__TASK OBJECTIVE__.
Everything in the data should be repeated exactly, save for the images.

__GIVEN DATA__.
________________

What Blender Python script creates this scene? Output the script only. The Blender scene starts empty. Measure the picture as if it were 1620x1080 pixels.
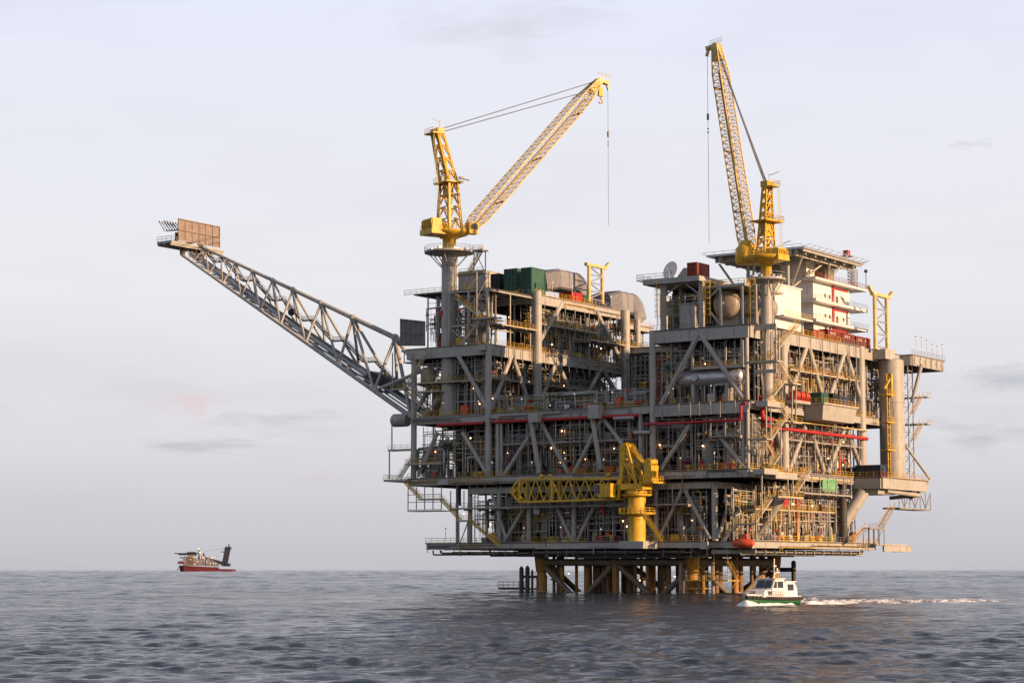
import bpy, math, random
import numpy as np
from mathutils import Vector, Matrix
R = math.radians
random.seed(7)
scene = bpy.context.scene
col = scene.collection
# ------------------------------------------------------------------ camera
CAM_Z = 5.7; FPX = 3330.0; PITCH = math.atan(360/FPX)
cam_d = bpy.data.cameras.new('camera'); cam = bpy.data.objects.new('camera', cam_d); col.objects.link(cam)
cam.location = (0, 0, CAM_Z); cam.rotation_euler = (math.pi/2 + PITCH, 0, 0)
cam_d.sensor_width = 36; cam_d.lens = FPX/1620*36; cam_d.clip_start = 0.5; cam_d.clip_end = 200000
scene.camera = cam
scene.view_settings.view_transform = 'Standard'
scene.view_settings.look = 'None'
scene.view_settings.exposure = 0.5
# ------------------------------------------------------------------ the platform's own frame: u along the shaded front, v along the sunlit side, z up
CX, CY = 54.2, 478.0
AX, AY = -0.8255, 0.5644          # direction of u
BX, BY = 0.5644, 0.8255           # direction of v
TH = math.atan2(-AY, -AX)
def ray(px, py):
    a = px-810; b = 540-py; c, s = math.cos(PITCH), math.sin(PITCH)
    return a, FPX*c - b*s, FPX*s + b*c
def onv(px, py, v=0.0):           # surveyed point on a plane parallel to the front
    x, y, z = ray(px, py)
    # CX+u*AX+v*BX = t*x ; CY+u*AY+v*BY = t*y
    x0 = CX+v*BX; y0 = CY+v*BY
    det = AX*(-y) - (-x)*AY
    u = ((-x0)*(-y) - (-x)*(-y0))/det
    t = (x0+u*AX)/x if abs(x) > 40 else (y0+u*AY)/y
    return (u, v, CAM_Z + t*z)
def onu(px, py, u=0.0):
    x, y, z = ray(px, py)
    x0 = CX+u*AX; y0 = CY+u*AY
    det = BX*(-y) - (-x)*BY
    v = ((-x0)*(-y) - (-x)*(-y0))/det
    t = (y0+v*BY)/y
    return (u, v, CAM_Z + t*z)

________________

__WRITTEN REPLY__.
What Blender Python script creates this scene? Output the script only. The Blender scene starts empty. Measure the picture as if it were 1620x1080 pixels.
import bpy, math, random
import numpy as np
from mathutils import Vector, Matrix
R = math.radians
random.seed(7)
scene = bpy.context.scene
col = scene.collection
# ------------------------------------------------------------------ camera
CAM_Z = 5.7; FPX = 3330.0; PITCH = math.atan(360/FPX)
cam_d = bpy.data.cameras.new('camera'); cam = bpy.data.objects.new('camera', cam_d); col.objects.link(cam)
cam.location = (0, 0, CAM_Z); cam.rotation_euler = (math.pi/2 + PITCH, 0, 0)
cam_d.sensor_width = 36; cam_d.lens = FPX/1620*36; cam_d.clip_start = 0.5; cam_d.clip_end = 200000
scene.camera = cam
scene.view_settings.view_transform = 'Standard'
scene.view_settings.look = 'None'
scene.view_settings.exposure = 0.5
# ------------------------------------------------------------------ the platform's own frame: u along the shaded front, v along the sunlit side, z up
CX, CY = 54.2, 478.0
AX, AY = -0.8255, 0.5644          # direction of u
BX, BY = 0.5644, 0.8255           # direction of v
TH = math.atan2(-AY, -AX)
def ray(px, py):
    a = px-810; b = 540-py; c, s = math.cos(PITCH), math.sin(PITCH)
    return a, FPX*c - b*s, FPX*s + b*c
def onv(px, py, v=0.0):           # surveyed point on a plane parallel to the front
    x, y, z = ray(px, py)
    # CX+u*AX+v*BX = t*x ; CY+u*AY+v*BY = t*y
    x0 = CX+v*BX; y0 = CY+v*BY
    det = AX*(-y) - (-x)*AY
    u = ((-x0)*(-y) - (-x)*(-y0))/det
    t = (x0+u*AX)/x if abs(x) > 40 else (y0+u*AY)/y
    return (u, v, CAM_Z + t*z)
def onu(px, py, u=0.0):
    x, y, z = ray(px, py)
    x0 = CX+u*AX; y0 = CY+u*AY
    det = BX*(-y) - (-x)*BY
    v = ((-x0)*(-y) - (-x)*(-y0))/det
    t = (y0+v*BY)/y
    return (u, v, CAM_Z + t*z)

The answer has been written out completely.